### Do this
Write out exactly, please, the lines from the one containing "Write the bpy script that would produce this render. Use" to the end of the material.

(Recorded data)
****************************************

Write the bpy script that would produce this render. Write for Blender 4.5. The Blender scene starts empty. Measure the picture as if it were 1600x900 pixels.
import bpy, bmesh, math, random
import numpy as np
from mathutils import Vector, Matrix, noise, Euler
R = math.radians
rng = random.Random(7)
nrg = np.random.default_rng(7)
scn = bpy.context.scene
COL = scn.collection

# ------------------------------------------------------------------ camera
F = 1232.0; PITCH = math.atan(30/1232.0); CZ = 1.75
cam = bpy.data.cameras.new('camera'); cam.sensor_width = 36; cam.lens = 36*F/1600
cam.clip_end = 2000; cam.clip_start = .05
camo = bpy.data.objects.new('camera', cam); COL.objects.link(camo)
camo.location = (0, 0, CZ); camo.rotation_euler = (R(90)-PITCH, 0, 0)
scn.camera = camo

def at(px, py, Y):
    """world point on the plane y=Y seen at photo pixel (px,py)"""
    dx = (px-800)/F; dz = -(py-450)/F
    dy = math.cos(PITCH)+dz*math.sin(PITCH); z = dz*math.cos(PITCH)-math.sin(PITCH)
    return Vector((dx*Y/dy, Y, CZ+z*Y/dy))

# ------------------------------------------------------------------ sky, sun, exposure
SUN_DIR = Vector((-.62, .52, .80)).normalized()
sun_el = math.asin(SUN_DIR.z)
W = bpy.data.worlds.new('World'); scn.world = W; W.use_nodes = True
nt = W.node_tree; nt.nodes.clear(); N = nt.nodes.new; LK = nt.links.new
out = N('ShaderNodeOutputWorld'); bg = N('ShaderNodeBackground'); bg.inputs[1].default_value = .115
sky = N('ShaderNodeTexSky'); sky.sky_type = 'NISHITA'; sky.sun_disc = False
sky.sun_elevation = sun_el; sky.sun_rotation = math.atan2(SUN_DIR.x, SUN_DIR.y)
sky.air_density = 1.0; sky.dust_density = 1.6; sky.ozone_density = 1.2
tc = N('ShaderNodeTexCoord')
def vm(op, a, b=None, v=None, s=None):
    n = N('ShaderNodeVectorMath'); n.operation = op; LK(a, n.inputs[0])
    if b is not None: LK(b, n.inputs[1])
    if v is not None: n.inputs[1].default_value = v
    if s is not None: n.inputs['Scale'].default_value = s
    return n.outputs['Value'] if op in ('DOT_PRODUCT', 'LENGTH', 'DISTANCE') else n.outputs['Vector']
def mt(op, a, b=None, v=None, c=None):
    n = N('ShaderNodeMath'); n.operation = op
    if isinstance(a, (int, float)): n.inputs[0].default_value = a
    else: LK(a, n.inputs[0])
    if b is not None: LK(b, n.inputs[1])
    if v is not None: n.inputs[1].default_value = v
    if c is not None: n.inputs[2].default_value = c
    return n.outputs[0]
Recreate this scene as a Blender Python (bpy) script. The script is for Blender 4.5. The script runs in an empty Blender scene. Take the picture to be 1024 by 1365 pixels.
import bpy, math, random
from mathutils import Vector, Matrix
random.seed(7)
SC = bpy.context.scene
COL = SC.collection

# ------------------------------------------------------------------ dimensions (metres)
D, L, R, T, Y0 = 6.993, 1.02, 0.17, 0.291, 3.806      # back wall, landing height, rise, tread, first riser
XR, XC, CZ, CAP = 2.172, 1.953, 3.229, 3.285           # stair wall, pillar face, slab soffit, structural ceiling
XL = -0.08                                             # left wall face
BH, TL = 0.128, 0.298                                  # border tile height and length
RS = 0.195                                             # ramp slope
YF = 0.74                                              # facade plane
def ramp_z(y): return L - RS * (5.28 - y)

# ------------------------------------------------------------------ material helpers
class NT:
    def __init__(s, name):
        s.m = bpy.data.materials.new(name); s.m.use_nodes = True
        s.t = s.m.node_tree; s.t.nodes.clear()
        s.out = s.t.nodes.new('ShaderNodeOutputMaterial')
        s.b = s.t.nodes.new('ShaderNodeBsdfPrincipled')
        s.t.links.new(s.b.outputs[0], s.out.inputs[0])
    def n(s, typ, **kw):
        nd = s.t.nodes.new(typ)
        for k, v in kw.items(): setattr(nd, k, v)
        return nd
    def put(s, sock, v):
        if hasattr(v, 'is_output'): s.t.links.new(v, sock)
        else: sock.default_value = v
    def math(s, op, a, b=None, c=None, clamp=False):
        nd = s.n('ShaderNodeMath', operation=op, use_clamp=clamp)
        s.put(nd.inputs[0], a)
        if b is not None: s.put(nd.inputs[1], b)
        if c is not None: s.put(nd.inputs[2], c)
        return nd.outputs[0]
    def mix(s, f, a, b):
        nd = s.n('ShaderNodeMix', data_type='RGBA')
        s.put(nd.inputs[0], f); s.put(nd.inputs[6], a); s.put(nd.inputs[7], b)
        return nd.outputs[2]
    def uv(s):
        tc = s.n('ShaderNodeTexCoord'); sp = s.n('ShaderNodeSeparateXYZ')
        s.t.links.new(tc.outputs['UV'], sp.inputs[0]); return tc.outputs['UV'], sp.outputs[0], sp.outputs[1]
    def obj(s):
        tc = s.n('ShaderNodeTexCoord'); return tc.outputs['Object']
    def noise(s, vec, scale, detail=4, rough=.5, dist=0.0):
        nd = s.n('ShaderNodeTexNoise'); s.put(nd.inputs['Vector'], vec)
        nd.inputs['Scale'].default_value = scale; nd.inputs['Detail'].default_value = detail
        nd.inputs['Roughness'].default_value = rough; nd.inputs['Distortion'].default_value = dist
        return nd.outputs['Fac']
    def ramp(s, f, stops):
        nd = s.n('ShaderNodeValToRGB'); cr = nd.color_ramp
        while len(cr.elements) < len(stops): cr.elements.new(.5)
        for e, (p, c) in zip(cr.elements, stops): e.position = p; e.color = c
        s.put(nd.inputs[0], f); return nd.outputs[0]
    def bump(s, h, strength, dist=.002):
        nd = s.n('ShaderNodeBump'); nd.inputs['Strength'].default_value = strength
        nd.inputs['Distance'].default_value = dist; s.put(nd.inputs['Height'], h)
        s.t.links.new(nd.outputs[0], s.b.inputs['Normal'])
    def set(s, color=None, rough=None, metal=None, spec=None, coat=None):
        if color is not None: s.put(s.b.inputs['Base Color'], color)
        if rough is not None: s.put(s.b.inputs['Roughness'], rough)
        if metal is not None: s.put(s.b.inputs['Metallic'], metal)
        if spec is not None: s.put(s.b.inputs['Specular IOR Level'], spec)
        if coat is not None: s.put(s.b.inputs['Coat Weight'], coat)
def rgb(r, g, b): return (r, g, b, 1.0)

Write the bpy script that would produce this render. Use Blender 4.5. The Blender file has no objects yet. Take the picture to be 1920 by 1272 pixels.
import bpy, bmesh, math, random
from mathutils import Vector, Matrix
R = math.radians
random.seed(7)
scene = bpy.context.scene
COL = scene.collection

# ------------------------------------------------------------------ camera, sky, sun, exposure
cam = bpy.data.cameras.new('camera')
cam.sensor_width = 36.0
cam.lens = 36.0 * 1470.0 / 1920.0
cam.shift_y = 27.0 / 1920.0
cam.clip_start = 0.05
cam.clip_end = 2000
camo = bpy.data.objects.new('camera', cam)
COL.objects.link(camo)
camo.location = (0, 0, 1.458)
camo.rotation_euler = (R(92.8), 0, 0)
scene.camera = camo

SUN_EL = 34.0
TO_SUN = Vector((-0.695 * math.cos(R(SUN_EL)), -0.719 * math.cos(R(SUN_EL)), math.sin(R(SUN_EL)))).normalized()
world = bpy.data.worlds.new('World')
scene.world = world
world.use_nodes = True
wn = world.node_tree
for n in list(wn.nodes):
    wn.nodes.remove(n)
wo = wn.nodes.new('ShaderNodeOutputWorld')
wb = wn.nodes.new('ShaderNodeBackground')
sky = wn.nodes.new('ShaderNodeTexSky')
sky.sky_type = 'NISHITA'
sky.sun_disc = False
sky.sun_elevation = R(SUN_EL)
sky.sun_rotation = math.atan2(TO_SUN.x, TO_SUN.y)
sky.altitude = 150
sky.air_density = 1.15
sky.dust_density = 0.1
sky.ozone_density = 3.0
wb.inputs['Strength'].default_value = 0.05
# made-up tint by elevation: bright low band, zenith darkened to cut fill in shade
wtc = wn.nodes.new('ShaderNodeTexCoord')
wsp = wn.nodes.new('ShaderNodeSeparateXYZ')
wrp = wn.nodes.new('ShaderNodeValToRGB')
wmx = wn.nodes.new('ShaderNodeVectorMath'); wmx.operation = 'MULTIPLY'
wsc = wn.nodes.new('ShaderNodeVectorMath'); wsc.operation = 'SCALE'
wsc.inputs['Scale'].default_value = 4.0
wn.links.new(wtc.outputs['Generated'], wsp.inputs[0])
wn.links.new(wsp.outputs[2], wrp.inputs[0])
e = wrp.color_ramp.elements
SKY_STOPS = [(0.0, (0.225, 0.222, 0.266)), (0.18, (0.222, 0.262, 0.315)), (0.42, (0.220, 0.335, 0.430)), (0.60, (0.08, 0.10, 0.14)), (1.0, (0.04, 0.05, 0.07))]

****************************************

### Written response
Write the bpy script that would produce this render. Use Blender 4.5. The Blender file has no objects yet. Take the picture to be 1920 by 1272 pixels.
import bpy, bmesh, math, random
from mathutils import Vector, Matrix
R = math.radians
random.seed(7)
scene = bpy.context.scene
COL = scene.collection

# ------------------------------------------------------------------ camera, sky, sun, exposure
cam = bpy.data.cameras.new('camera')
cam.sensor_width = 36.0
cam.lens = 36.0 * 1470.0 / 1920.0
cam.shift_y = 27.0 / 1920.0
cam.clip_start = 0.05
cam.clip_end = 2000
camo = bpy.data.objects.new('camera', cam)
COL.objects.link(camo)
camo.location = (0, 0, 1.458)
camo.rotation_euler = (R(92.8), 0, 0)
scene.camera = camo

SUN_EL = 34.0
TO_SUN = Vector((-0.695 * math.cos(R(SUN_EL)), -0.719 * math.cos(R(SUN_EL)), math.sin(R(SUN_EL)))).normalized()
world = bpy.data.worlds.new('World')
scene.world = world
world.use_nodes = True
wn = world.node_tree
for n in list(wn.nodes):
    wn.nodes.remove(n)
wo = wn.nodes.new('ShaderNodeOutputWorld')
wb = wn.nodes.new('ShaderNodeBackground')
sky = wn.nodes.new('ShaderNodeTexSky')
sky.sky_type = 'NISHITA'
sky.sun_disc = False
sky.sun_elevation = R(SUN_EL)
sky.sun_rotation = math.atan2(TO_SUN.x, TO_SUN.y)
sky.altitude = 150
sky.air_density = 1.15
sky.dust_density = 0.1
sky.ozone_density = 3.0
wb.inputs['Strength'].default_value = 0.05
# made-up tint by elevation: bright low band, zenith darkened to cut fill in shade
wtc = wn.nodes.new('ShaderNodeTexCoord')
wsp = wn.nodes.new('ShaderNodeSeparateXYZ')
wrp = wn.nodes.new('ShaderNodeValToRGB')
wmx = wn.nodes.new('ShaderNodeVectorMath'); wmx.operation = 'MULTIPLY'
wsc = wn.nodes.new('ShaderNodeVectorMath'); wsc.operation = 'SCALE'
wsc.inputs['Scale'].default_value = 4.0
wn.links.new(wtc.outputs['Generated'], wsp.inputs[0])
wn.links.new(wsp.outputs[2], wrp.inputs[0])
e = wrp.color_ramp.elements
SKY_STOPS = [(0.0, (0.225, 0.222, 0.266)), (0.18, (0.222, 0.262, 0.315)), (0.42, (0.220, 0.335, 0.430)), (0.60, (0.08, 0.10, 0.14)), (1.0, (0.04, 0.05, 0.07))]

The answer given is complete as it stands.